## Your task
Using the data below, output the first line and every line after it up to and including the line containing "CEIL_LIGHT = 20.0", exactly as written and with nothing added.
++++++
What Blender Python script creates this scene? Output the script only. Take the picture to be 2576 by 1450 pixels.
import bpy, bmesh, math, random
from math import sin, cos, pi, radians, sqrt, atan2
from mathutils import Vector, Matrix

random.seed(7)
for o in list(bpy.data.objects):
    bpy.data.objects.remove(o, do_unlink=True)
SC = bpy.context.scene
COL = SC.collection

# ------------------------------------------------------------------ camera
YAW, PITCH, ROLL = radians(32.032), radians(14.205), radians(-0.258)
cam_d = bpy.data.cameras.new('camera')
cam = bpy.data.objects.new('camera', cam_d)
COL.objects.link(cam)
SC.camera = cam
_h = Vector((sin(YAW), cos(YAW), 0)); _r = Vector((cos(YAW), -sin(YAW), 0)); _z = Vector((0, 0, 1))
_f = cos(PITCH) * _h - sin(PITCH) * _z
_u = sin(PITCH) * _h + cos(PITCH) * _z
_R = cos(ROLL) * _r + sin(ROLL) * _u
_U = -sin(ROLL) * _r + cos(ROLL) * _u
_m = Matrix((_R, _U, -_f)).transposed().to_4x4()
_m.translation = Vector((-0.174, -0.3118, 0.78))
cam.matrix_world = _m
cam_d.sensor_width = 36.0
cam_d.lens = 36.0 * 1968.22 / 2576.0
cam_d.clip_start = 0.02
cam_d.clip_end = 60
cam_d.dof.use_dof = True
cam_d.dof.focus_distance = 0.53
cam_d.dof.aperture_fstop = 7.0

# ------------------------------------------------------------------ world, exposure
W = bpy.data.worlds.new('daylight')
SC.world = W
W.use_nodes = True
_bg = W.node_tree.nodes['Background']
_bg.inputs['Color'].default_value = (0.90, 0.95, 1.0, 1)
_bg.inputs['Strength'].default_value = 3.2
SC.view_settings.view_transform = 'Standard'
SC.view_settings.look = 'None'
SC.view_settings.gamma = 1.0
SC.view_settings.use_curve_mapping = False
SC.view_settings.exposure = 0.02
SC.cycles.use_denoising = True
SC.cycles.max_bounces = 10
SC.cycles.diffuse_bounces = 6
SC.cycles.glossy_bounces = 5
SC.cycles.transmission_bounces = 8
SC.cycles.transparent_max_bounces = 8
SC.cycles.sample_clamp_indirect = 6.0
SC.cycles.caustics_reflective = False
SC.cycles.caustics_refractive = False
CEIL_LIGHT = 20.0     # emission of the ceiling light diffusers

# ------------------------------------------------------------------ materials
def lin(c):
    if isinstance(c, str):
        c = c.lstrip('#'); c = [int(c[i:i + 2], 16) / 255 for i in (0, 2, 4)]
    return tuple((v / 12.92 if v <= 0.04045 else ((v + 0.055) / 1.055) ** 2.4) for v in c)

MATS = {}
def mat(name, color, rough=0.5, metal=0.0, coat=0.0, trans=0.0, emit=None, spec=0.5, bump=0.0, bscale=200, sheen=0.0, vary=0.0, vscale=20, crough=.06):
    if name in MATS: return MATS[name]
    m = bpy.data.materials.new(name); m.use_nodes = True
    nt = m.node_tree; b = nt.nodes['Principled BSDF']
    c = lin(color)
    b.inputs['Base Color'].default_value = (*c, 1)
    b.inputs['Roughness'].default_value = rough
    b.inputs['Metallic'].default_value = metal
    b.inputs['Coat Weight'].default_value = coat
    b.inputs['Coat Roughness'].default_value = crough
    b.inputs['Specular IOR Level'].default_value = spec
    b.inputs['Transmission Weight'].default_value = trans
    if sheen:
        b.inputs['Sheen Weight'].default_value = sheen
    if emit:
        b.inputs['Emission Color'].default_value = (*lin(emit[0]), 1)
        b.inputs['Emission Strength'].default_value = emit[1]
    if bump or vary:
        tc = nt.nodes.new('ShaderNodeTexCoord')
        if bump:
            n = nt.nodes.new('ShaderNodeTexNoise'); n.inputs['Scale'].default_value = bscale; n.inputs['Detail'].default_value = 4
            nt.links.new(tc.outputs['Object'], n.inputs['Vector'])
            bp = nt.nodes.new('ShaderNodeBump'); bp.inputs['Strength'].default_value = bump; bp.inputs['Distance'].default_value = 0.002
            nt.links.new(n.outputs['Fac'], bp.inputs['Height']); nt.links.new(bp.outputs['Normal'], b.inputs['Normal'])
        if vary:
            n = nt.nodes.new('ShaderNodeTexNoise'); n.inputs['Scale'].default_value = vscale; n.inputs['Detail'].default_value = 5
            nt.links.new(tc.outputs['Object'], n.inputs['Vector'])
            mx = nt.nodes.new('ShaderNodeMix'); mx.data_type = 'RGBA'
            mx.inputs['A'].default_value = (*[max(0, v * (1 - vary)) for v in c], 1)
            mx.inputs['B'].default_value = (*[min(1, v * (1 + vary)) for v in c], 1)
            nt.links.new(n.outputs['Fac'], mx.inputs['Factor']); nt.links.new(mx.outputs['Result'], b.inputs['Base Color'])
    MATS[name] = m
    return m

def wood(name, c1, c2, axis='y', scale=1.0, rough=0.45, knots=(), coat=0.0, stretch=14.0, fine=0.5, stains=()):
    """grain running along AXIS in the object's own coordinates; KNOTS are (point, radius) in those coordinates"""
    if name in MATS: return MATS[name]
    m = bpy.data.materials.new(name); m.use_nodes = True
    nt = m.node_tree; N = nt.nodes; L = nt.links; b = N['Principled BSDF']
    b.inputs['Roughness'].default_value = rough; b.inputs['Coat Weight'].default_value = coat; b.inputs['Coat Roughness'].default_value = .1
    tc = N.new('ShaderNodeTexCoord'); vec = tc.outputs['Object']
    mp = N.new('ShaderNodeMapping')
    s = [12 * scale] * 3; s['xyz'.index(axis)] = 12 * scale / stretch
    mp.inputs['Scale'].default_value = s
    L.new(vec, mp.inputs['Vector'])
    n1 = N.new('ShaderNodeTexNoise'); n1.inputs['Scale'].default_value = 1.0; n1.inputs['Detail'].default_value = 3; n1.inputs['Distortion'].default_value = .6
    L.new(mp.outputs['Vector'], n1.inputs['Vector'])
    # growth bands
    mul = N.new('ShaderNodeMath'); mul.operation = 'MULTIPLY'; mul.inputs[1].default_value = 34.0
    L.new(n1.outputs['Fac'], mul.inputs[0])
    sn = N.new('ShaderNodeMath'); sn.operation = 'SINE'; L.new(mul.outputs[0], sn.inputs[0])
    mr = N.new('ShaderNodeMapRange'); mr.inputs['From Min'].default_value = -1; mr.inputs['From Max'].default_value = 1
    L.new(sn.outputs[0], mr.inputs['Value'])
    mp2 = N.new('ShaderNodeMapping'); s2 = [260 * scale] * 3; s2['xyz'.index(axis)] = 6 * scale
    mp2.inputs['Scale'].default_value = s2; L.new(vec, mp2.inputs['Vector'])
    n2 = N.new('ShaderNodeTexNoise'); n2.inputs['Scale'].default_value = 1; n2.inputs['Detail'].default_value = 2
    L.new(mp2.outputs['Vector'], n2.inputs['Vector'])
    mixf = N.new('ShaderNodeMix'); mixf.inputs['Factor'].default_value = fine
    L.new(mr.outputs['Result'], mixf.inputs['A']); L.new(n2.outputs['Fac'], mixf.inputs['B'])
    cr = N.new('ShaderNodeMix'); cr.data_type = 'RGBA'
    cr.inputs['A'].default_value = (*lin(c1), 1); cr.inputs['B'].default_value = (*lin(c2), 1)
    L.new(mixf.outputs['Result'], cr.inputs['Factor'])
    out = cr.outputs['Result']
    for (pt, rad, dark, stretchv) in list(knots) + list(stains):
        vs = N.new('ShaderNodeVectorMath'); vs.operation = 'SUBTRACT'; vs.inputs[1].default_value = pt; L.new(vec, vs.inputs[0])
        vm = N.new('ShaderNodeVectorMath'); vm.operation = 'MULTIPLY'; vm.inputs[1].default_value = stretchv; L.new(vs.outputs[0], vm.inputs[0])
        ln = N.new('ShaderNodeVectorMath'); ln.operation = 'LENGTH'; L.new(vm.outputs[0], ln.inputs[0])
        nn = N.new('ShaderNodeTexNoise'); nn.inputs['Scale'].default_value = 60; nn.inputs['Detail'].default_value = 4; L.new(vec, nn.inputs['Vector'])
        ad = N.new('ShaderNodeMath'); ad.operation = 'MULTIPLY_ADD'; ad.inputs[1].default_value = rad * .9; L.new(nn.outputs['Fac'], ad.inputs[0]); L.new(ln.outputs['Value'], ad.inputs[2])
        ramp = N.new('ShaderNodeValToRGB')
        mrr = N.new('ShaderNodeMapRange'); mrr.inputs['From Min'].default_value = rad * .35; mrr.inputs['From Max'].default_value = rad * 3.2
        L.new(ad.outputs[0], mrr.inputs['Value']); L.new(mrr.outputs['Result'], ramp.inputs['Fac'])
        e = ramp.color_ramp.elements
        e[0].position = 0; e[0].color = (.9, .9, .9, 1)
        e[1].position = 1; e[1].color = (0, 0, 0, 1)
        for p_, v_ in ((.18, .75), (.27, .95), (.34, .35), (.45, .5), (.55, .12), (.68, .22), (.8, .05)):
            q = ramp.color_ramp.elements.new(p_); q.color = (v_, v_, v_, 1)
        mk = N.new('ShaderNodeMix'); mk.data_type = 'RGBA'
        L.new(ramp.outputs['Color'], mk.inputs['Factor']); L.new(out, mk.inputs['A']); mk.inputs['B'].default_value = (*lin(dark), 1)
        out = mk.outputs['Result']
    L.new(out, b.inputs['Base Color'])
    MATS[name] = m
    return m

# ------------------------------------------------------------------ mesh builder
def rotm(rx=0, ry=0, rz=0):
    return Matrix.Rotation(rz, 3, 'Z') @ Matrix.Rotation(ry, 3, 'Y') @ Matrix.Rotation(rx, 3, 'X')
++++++
## Result
What Blender Python script creates this scene? Output the script only. Take the picture to be 2576 by 1450 pixels.
import bpy, bmesh, math, random
from math import sin, cos, pi, radians, sqrt, atan2
from mathutils import Vector, Matrix

random.seed(7)
for o in list(bpy.data.objects):
    bpy.data.objects.remove(o, do_unlink=True)
SC = bpy.context.scene
COL = SC.collection

# ------------------------------------------------------------------ camera
YAW, PITCH, ROLL = radians(32.032), radians(14.205), radians(-0.258)
cam_d = bpy.data.cameras.new('camera')
cam = bpy.data.objects.new('camera', cam_d)
COL.objects.link(cam)
SC.camera = cam
_h = Vector((sin(YAW), cos(YAW), 0)); _r = Vector((cos(YAW), -sin(YAW), 0)); _z = Vector((0, 0, 1))
_f = cos(PITCH) * _h - sin(PITCH) * _z
_u = sin(PITCH) * _h + cos(PITCH) * _z
_R = cos(ROLL) * _r + sin(ROLL) * _u
_U = -sin(ROLL) * _r + cos(ROLL) * _u
_m = Matrix((_R, _U, -_f)).transposed().to_4x4()
_m.translation = Vector((-0.174, -0.3118, 0.78))
cam.matrix_world = _m
cam_d.sensor_width = 36.0
cam_d.lens = 36.0 * 1968.22 / 2576.0
cam_d.clip_start = 0.02
cam_d.clip_end = 60
cam_d.dof.use_dof = True
cam_d.dof.focus_distance = 0.53
cam_d.dof.aperture_fstop = 7.0

# ------------------------------------------------------------------ world, exposure
W = bpy.data.worlds.new('daylight')
SC.world = W
W.use_nodes = True
_bg = W.node_tree.nodes['Background']
_bg.inputs['Color'].default_value = (0.90, 0.95, 1.0, 1)
_bg.inputs['Strength'].default_value = 3.2
SC.view_settings.view_transform = 'Standard'
SC.view_settings.look = 'None'
SC.view_settings.gamma = 1.0
SC.view_settings.use_curve_mapping = False
SC.view_settings.exposure = 0.02
SC.cycles.use_denoising = True
SC.cycles.max_bounces = 10
SC.cycles.diffuse_bounces = 6
SC.cycles.glossy_bounces = 5
SC.cycles.transmission_bounces = 8
SC.cycles.transparent_max_bounces = 8
SC.cycles.sample_clamp_indirect = 6.0
SC.cycles.caustics_reflective = False
SC.cycles.caustics_refractive = False
CEIL_LIGHT = 20.0     # emission of the ceiling light diffusers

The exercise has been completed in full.